By Deyan Nikolic

Recently Trump announced that tariffs will be applied to Mexico, Canada, and China, as well as global steel and aluminium tariffs of 25%. This is only one of many decisions he has made, but could have long-lasting impacts for the world’s economy. But none of that is why you’re reading this article; I assume you chose to read this article because you want to know what tariffs are. There are two main reasons for implementing a tariff. The first is a ‘protective tariff’ which aims to protect a domestic industry by pushing the cost of foreign goods up, and the second is a ‘revenue tariff’ which is a tariff implemented by the government to generate money. When it comes to the type of tariff that is being applied, there are four main types. We, however, will only be focusing on the ‘ad valorem’ tariff in this article.

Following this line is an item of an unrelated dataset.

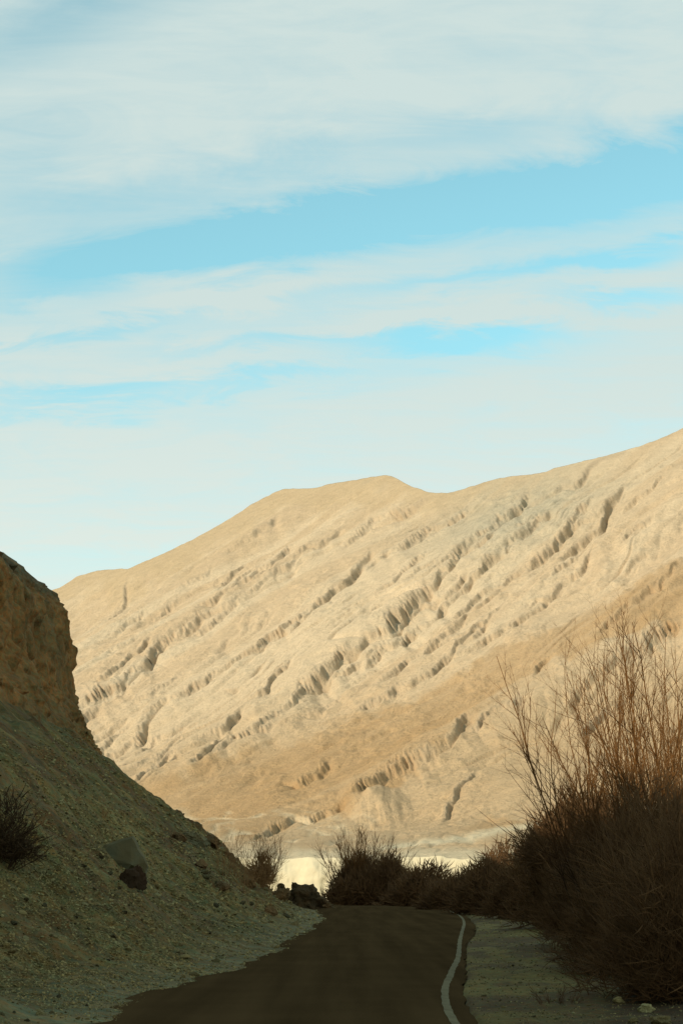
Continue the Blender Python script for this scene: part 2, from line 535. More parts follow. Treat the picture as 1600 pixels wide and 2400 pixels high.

Well, to start off, in its simplest form, tariffs are a type of tax applied to incoming goods from other countries. In most cases this tax is then passed on to the consumer, or in other words the people of the country that introduced that tariff, basically meaning that a tariff is another tax consumers need to pay. To go into a bit more detail, Trump said he would place tariffs of 25% on steel and aluminium, which in practice, would mean that a company importing $100 of steel into the US would have to pay a further $25 in tax which the company would then pass onto the consumers, making the steel cost $125 rather than $100.

Now, you may be wondering, what on earth could the benefits of tariffs be? To put it simply, the main advantage of applying a tariff is to drive money that consumers might spend on foreign products to products made in the country, which in turn supports the workers of the country as well as the companies based there. In a way, it’s a bit of an incentive for companies to build infrastructure in that country. Basically, the tariff is making what might be cheaper products from overseas less competitive with products/goods that are made in the country.

Some Misconceptions:

A few things that people might believe tariffs do (that aren’t true) are:

· The country that the product/good is coming from pays the tariff – this isn’t true as it is the companies that import the product that pay the tariff, hence passing it onto the consumer.

· Tariffs can reduce trade deficit – this means that tariffs increase the amount of trade coming into the country. This is often not the case as it becomes less beneficial for foreign exporters to import the product into the country.

Overall, there can be benefits to tariffs but only if they are applied correctly and at the right time, otherwise they can result in higher prices and a trade deficit. Historically, tariffs have been used in all sorts of circumstances, but it is still yet to be seen how they will be used in the near future.